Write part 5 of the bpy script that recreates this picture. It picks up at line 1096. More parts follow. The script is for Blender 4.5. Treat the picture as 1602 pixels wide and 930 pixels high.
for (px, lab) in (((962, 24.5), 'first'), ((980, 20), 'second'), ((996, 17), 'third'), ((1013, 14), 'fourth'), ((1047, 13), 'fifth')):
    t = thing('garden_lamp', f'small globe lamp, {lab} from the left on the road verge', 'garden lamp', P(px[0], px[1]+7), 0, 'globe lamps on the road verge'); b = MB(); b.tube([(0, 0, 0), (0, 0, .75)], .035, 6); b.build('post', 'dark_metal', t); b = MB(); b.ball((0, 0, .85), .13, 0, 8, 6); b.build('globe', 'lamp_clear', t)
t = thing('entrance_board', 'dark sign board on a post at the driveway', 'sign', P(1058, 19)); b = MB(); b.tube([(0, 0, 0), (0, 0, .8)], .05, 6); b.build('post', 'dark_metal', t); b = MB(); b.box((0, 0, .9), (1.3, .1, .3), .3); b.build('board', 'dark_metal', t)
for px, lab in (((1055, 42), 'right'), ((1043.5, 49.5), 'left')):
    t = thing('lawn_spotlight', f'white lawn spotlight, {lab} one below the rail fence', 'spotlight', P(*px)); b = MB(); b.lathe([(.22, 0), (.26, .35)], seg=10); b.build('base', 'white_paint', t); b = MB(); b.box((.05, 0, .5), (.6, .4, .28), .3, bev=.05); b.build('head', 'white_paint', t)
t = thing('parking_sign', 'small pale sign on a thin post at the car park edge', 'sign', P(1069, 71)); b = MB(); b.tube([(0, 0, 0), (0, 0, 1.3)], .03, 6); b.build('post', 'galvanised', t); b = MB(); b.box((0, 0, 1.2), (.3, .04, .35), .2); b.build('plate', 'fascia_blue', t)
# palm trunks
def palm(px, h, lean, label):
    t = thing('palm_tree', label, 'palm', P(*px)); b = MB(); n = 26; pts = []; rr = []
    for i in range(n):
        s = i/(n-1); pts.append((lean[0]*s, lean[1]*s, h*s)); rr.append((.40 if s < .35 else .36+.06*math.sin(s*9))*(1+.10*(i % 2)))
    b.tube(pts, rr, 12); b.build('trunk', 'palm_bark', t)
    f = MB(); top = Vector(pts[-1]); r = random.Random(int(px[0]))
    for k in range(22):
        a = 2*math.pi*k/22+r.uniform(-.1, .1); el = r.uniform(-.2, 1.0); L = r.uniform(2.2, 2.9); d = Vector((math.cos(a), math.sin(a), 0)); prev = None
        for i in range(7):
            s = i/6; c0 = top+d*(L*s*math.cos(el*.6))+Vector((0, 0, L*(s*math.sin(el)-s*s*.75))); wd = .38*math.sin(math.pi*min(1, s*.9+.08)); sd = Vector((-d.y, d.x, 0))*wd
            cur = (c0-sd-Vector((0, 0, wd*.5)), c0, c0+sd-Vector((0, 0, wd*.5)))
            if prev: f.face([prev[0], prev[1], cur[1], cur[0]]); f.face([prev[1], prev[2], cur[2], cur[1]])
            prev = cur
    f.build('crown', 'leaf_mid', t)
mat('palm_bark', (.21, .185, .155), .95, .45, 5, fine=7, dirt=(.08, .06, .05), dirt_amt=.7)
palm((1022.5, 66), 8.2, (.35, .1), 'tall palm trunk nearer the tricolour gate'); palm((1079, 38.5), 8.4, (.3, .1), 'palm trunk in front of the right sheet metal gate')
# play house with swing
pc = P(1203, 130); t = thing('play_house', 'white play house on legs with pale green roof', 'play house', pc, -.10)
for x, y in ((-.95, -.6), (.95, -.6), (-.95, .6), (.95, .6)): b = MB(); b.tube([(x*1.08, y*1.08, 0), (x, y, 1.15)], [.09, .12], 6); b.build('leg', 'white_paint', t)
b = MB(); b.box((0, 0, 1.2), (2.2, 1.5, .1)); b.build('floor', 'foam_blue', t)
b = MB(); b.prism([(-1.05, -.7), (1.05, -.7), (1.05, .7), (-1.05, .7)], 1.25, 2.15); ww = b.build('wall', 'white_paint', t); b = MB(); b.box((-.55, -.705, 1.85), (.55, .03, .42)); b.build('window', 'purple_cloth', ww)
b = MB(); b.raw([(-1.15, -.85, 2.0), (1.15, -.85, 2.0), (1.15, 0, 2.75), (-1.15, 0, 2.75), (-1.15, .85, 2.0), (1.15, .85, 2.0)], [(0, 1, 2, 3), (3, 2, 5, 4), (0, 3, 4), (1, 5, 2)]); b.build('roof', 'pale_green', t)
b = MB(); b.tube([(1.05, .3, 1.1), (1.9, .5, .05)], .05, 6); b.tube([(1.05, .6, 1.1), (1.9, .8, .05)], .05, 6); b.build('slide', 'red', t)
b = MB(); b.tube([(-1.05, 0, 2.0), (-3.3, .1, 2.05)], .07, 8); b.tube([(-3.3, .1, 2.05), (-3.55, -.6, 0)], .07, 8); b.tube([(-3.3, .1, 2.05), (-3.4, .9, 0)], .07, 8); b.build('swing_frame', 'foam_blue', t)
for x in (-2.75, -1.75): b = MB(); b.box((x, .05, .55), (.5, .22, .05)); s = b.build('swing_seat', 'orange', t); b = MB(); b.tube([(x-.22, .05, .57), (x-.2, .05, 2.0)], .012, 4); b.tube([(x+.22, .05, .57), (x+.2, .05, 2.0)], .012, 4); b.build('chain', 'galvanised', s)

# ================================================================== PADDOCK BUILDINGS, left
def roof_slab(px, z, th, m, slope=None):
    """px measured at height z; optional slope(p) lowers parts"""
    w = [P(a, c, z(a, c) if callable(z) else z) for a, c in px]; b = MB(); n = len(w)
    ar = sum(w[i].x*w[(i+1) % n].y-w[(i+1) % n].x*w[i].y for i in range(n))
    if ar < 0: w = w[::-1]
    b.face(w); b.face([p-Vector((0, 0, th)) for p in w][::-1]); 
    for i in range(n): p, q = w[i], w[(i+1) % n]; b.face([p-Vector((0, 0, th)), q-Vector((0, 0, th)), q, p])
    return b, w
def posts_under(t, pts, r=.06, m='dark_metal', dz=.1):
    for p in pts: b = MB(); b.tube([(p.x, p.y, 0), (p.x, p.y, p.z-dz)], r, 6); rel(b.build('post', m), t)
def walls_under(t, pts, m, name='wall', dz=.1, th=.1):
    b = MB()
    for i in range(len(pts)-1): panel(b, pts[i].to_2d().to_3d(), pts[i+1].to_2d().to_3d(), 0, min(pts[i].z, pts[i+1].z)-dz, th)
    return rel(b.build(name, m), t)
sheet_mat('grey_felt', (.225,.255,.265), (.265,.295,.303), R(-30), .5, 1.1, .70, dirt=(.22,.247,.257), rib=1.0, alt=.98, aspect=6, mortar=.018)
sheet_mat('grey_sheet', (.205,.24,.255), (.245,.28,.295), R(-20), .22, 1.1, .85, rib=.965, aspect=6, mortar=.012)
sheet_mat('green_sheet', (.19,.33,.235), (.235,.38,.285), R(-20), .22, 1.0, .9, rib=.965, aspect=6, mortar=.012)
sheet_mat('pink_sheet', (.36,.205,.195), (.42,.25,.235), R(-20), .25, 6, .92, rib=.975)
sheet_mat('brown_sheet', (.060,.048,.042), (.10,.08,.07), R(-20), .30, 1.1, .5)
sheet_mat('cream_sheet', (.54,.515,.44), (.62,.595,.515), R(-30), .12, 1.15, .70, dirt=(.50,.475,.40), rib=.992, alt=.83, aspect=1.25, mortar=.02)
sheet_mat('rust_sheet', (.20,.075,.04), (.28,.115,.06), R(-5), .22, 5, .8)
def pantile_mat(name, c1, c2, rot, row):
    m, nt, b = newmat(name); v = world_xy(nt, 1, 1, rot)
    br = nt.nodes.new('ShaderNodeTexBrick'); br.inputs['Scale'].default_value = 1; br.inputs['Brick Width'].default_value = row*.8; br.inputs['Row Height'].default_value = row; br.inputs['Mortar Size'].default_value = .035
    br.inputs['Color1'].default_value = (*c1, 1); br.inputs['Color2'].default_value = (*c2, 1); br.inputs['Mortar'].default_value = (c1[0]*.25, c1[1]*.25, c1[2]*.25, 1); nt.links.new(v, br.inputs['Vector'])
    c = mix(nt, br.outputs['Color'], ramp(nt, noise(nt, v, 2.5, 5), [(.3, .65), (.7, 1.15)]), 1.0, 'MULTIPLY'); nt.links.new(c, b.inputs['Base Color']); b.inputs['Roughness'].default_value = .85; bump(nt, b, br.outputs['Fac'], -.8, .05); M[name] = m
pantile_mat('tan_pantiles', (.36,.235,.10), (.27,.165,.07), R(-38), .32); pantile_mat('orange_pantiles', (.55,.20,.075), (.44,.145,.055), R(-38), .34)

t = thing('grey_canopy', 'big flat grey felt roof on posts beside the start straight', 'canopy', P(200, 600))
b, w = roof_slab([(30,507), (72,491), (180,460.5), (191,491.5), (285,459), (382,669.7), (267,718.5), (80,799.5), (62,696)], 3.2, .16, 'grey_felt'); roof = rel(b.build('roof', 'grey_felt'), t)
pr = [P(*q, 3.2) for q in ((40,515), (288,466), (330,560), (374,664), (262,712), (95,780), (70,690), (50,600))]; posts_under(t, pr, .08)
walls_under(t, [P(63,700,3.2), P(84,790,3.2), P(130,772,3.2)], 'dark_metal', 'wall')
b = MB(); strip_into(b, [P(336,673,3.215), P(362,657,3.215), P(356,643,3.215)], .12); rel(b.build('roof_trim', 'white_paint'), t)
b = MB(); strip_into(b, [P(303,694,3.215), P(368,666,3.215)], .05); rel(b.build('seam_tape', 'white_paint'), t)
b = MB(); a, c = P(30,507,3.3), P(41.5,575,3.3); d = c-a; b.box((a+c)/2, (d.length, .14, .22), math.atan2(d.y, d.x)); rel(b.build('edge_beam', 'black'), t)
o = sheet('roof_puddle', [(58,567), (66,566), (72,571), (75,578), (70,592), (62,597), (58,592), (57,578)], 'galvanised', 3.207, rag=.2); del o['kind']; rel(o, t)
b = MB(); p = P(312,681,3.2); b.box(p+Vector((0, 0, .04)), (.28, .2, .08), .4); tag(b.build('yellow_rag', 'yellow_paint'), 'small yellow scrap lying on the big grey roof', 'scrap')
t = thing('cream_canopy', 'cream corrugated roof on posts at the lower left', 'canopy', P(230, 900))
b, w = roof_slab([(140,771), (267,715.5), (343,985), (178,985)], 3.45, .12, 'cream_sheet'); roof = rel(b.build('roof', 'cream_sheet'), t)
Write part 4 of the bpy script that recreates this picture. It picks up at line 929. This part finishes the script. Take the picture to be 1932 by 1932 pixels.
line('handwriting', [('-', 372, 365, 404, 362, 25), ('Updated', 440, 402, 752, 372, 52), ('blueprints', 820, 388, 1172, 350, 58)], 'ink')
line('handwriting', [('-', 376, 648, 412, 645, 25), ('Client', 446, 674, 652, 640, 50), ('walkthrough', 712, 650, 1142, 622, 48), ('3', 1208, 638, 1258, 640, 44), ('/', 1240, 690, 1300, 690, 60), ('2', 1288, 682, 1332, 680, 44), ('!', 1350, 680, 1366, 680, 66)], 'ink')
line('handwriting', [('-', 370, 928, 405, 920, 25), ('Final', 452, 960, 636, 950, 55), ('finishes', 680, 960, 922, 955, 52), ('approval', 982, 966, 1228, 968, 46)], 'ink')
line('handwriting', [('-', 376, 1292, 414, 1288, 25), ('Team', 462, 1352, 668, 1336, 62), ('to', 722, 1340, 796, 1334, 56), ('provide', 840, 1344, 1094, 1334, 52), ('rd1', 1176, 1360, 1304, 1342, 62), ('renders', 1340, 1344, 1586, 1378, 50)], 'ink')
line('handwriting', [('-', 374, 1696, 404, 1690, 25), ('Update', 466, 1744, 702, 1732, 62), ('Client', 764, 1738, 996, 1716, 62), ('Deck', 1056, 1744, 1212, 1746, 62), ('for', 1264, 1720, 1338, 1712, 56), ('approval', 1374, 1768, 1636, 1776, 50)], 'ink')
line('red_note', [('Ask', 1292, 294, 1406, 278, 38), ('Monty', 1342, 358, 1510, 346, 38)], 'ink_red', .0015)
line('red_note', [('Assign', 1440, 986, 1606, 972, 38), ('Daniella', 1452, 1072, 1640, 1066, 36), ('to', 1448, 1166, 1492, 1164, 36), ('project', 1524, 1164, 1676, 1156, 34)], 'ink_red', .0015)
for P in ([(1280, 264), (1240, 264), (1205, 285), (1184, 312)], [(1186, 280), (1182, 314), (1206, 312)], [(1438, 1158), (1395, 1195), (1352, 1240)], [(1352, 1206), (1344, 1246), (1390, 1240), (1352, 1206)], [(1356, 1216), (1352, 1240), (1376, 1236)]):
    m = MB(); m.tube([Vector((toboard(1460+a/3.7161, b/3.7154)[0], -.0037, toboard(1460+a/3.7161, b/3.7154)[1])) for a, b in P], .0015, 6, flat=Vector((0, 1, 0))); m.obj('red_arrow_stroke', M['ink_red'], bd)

Given exercise >> From the material, report only how many lines include the word "pixels".

Answer >> 2